WRITTEN TASK
Pick out all lines in the listing holding the string "this" and copy them.

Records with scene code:
--- start ---

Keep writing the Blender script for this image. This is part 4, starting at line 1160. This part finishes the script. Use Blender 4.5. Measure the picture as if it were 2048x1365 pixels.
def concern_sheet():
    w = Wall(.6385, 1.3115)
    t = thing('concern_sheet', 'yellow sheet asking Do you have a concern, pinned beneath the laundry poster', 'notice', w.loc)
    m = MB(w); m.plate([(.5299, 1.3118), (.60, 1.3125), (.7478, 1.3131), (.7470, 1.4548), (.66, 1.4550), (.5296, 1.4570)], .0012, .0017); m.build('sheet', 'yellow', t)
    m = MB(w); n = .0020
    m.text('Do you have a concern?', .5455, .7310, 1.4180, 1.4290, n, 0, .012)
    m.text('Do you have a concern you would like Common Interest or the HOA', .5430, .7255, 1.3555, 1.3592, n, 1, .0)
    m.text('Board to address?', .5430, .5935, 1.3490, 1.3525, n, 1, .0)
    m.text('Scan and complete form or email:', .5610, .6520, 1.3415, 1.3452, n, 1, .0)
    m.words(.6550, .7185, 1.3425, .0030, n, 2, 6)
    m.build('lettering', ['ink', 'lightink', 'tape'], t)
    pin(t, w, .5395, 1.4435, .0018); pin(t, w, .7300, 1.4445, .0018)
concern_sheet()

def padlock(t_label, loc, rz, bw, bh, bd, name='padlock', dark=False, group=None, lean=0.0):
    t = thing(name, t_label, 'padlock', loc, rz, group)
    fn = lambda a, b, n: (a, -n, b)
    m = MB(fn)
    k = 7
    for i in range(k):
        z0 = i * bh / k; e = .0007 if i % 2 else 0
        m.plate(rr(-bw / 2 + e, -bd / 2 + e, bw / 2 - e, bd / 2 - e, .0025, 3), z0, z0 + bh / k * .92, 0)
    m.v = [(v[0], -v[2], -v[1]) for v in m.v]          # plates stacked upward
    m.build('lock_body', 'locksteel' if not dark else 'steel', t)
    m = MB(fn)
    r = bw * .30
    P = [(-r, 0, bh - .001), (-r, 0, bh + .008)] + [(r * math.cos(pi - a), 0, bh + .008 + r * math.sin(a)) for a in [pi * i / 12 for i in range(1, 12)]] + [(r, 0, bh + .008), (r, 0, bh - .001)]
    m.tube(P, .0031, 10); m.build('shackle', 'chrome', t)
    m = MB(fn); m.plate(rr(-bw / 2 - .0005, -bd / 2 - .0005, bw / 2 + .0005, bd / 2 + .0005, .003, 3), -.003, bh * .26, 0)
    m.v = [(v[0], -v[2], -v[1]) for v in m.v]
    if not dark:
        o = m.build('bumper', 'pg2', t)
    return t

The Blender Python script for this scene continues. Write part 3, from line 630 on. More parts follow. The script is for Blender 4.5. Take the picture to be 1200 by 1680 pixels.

--- end ---

REPLY
Keep writing the Blender script for this image. This is part 4, starting at line 1160. This part finishes the script. Use Blender 4.5. Measure the picture as if it were 2048x1365 pixels.
The Blender Python script for this scene continues. Write part 3, from line 630 on. More parts follow. The script is for Blender 4.5. Take the picture to be 1200 by 1680 pixels.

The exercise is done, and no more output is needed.